(Supplied records):

________________

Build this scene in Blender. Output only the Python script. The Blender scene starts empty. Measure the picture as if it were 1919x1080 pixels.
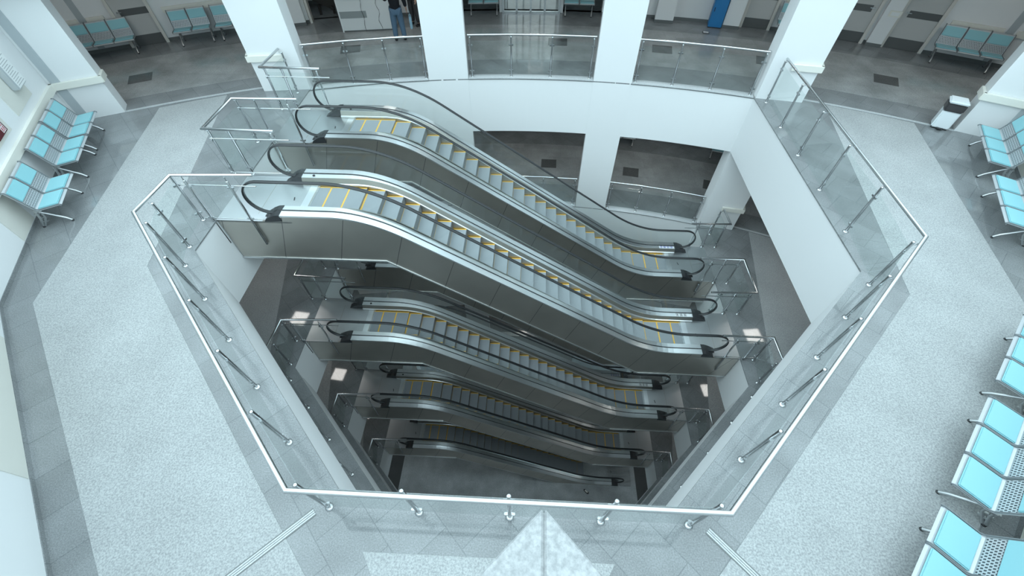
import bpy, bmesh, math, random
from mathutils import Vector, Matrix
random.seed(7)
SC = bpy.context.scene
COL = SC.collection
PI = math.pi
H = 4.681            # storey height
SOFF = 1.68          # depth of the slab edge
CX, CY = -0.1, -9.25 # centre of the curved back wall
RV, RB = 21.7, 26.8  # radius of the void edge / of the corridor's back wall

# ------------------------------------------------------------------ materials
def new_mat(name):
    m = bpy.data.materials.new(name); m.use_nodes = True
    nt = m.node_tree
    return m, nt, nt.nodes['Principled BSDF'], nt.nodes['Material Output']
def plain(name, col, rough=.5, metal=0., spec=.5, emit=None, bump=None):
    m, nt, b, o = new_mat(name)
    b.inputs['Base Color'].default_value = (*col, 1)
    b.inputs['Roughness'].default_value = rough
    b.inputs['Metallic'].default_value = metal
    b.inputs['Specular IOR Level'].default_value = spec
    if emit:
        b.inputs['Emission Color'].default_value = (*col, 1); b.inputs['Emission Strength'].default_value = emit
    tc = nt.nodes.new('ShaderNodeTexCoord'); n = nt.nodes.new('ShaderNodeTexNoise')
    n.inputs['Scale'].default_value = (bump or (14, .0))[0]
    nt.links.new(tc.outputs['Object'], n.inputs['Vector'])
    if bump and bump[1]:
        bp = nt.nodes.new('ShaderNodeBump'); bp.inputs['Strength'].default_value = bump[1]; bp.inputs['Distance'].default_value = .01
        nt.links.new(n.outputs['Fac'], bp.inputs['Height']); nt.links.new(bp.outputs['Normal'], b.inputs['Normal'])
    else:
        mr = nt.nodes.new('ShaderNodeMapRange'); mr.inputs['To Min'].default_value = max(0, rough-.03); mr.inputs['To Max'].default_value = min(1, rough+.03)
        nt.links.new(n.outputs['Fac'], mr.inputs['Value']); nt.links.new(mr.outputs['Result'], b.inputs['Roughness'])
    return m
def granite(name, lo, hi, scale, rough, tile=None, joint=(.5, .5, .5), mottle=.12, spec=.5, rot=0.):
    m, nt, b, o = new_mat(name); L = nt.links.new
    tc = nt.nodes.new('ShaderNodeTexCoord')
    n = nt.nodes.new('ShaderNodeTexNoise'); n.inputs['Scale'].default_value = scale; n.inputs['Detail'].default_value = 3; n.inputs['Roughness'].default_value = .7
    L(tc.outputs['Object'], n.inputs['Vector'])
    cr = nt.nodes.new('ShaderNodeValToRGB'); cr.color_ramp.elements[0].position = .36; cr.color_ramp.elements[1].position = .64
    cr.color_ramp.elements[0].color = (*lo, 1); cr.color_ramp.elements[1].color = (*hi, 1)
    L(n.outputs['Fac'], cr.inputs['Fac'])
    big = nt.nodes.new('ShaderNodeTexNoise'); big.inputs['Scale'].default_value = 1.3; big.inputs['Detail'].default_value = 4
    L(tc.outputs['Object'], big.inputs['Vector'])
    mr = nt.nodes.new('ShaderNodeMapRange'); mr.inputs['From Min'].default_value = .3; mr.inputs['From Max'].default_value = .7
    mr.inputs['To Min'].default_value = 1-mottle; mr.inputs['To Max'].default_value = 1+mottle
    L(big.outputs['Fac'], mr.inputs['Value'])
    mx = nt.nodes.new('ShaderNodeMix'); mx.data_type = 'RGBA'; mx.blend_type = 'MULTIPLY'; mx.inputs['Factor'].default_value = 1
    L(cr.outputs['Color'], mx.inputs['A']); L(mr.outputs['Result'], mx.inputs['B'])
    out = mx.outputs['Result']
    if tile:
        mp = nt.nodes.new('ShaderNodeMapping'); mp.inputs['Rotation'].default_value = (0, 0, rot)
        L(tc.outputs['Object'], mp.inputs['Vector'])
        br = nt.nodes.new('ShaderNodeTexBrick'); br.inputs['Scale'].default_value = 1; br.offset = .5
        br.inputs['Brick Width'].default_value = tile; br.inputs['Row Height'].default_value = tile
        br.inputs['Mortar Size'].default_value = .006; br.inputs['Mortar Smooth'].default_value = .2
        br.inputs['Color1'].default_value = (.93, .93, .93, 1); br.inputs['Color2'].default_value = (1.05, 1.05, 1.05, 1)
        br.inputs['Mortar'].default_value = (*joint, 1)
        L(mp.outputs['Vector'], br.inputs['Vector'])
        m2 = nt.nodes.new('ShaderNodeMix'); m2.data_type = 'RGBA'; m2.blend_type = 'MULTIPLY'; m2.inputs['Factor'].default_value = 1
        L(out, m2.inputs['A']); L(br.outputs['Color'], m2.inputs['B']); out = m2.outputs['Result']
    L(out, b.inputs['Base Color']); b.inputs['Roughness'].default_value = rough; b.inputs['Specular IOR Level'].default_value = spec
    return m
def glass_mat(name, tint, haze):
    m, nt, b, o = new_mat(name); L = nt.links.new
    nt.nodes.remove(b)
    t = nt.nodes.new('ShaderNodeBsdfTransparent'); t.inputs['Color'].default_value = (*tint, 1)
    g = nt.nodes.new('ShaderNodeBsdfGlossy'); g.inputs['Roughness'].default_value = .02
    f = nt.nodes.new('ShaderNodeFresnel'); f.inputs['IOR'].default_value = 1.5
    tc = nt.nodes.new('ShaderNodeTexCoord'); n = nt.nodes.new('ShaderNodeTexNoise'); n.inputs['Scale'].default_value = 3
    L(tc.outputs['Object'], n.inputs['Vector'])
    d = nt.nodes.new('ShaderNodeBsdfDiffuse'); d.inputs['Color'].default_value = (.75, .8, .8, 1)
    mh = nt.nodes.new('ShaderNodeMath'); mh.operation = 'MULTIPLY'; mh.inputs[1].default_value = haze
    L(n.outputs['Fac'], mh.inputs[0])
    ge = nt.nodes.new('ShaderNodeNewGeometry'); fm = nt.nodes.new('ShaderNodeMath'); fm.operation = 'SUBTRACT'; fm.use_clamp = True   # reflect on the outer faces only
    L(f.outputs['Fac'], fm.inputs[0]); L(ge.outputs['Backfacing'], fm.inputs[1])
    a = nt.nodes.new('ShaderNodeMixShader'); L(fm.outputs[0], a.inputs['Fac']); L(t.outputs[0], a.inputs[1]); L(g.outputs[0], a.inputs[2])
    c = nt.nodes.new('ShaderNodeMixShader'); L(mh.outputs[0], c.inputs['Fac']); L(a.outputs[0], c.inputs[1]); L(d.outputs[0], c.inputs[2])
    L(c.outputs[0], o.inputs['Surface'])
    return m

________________

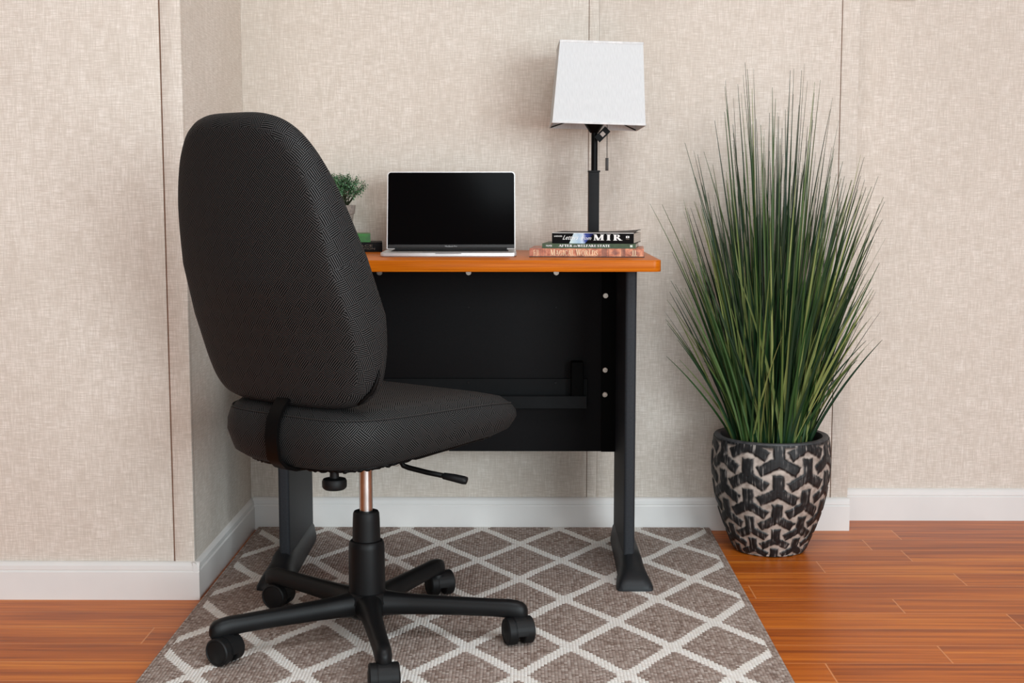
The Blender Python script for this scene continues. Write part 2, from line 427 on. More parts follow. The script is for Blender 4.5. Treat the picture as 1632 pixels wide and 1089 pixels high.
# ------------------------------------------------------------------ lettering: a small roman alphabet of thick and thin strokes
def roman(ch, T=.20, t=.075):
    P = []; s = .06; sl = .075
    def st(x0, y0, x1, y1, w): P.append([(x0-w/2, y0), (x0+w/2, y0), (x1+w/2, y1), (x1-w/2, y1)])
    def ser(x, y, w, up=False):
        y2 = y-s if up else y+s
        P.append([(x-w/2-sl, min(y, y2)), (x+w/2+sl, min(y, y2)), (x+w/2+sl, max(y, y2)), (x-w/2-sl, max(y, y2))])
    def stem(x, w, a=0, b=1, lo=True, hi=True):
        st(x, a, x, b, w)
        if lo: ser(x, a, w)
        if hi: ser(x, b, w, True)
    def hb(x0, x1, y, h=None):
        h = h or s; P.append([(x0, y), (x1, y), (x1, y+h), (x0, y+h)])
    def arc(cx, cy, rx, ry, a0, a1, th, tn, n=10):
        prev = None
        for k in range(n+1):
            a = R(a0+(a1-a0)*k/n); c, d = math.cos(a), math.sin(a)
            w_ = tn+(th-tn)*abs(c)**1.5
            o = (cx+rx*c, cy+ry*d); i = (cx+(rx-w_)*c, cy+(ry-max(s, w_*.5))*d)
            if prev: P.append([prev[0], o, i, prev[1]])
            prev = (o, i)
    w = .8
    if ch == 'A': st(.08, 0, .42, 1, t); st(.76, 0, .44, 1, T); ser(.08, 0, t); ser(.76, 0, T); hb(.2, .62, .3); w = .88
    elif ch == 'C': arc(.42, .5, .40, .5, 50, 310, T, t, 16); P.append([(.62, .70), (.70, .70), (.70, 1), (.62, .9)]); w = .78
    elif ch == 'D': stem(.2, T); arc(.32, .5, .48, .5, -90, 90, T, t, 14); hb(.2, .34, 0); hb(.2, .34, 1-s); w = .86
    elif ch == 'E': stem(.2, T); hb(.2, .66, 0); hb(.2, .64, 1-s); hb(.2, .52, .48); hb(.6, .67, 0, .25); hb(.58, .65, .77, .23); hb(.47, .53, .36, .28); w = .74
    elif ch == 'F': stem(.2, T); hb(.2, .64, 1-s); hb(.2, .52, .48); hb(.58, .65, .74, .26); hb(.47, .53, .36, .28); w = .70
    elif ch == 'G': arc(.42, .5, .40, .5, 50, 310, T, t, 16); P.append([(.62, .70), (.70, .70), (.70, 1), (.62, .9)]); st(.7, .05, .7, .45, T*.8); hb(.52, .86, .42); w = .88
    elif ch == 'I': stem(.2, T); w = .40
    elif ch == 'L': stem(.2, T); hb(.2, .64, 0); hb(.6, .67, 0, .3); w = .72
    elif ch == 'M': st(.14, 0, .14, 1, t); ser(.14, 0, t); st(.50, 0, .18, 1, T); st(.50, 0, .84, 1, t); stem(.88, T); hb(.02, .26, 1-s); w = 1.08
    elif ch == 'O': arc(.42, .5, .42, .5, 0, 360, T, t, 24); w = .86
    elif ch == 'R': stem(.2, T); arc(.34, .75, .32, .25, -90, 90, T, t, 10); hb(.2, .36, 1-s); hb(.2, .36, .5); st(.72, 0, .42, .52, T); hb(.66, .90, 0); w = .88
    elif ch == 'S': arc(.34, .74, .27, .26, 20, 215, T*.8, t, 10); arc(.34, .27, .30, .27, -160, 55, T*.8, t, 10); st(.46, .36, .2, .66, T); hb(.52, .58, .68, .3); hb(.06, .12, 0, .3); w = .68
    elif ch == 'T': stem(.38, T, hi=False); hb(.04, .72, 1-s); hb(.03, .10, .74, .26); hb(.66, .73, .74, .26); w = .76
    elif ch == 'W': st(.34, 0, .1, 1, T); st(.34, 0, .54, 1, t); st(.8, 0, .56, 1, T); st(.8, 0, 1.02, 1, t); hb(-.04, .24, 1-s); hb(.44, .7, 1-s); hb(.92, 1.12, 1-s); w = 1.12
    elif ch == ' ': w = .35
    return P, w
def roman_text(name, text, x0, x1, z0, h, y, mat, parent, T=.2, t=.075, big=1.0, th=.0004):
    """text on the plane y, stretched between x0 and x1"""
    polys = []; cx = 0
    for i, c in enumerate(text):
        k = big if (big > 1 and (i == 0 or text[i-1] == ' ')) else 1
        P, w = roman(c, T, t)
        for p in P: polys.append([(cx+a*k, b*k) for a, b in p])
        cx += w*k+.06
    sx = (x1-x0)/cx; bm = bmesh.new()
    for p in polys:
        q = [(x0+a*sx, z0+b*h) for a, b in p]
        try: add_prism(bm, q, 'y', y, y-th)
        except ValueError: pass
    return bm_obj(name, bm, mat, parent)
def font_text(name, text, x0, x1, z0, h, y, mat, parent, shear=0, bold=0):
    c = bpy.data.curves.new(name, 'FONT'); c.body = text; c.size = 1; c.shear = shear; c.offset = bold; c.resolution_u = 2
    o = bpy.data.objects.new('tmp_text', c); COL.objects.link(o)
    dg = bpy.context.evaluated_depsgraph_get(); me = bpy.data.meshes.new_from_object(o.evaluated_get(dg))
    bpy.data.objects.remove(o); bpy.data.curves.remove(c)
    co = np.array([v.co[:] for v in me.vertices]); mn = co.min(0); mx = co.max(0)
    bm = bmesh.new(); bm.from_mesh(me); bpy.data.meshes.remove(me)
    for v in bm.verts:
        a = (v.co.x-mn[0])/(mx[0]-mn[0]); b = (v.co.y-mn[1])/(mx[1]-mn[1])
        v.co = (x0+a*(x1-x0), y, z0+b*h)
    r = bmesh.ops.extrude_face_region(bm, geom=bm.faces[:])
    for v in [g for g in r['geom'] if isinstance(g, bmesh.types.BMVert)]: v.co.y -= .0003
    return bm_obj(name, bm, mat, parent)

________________

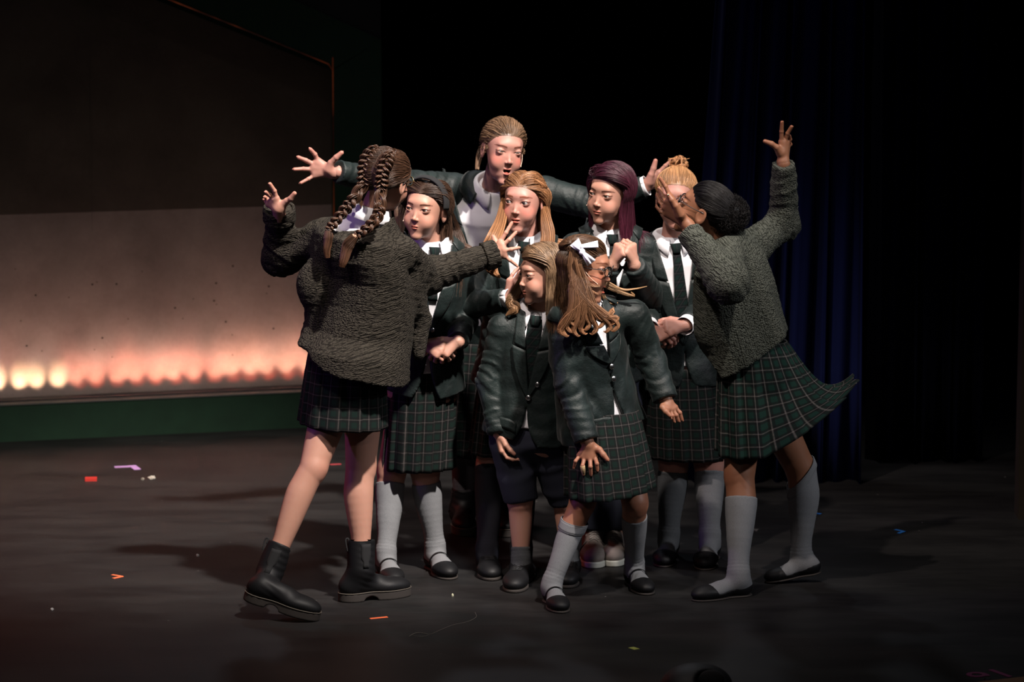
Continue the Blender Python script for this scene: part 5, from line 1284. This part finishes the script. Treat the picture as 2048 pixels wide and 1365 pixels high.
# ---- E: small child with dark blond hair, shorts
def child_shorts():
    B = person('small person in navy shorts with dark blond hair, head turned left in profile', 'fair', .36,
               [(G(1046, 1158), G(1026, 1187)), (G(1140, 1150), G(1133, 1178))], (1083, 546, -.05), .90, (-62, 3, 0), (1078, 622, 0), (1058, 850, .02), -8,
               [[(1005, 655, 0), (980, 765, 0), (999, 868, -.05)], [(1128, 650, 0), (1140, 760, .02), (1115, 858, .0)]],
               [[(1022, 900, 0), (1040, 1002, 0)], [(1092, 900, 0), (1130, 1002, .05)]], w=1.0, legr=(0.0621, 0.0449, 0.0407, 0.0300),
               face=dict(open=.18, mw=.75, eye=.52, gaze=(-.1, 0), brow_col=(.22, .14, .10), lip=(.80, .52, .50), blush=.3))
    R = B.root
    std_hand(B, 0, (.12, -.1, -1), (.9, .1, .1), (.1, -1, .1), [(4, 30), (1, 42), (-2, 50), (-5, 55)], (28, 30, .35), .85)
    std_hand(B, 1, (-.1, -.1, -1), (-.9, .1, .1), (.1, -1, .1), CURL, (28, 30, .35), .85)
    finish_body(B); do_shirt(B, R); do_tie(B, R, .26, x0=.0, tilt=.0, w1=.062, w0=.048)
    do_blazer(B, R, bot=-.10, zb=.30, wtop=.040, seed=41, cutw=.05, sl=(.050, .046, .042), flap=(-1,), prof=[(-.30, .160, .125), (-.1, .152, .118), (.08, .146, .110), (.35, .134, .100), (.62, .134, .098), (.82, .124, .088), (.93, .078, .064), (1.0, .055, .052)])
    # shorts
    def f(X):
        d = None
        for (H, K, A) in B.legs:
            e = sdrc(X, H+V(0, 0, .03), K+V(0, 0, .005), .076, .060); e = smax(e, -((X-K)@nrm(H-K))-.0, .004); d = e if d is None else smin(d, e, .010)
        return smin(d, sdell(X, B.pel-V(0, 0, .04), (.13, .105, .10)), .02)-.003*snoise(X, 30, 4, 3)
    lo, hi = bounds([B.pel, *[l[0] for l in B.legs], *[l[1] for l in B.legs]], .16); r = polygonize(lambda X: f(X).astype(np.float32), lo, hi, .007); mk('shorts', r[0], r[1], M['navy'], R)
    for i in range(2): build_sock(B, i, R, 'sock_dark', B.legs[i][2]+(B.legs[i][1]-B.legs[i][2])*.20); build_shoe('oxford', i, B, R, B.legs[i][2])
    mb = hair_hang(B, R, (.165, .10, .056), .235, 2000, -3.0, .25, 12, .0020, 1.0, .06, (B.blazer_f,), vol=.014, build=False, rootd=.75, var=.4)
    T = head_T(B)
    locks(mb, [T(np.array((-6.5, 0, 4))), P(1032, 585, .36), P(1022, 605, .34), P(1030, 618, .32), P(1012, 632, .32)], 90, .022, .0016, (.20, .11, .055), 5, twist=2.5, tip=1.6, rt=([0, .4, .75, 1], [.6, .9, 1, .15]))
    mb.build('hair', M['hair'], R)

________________

(Set task): Take every line from the data above that holds "wide" and copy it out.

(Output of the exercise):
The Blender Python script for this scene continues. Write part 2, from line 427 on. More parts follow. The script is for Blender 4.5. Treat the picture as 1632 pixels wide and 1089 pixels high.
Continue the Blender Python script for this scene: part 5, from line 1284. This part finishes the script. Treat the picture as 2048 pixels wide and 1365 pixels high.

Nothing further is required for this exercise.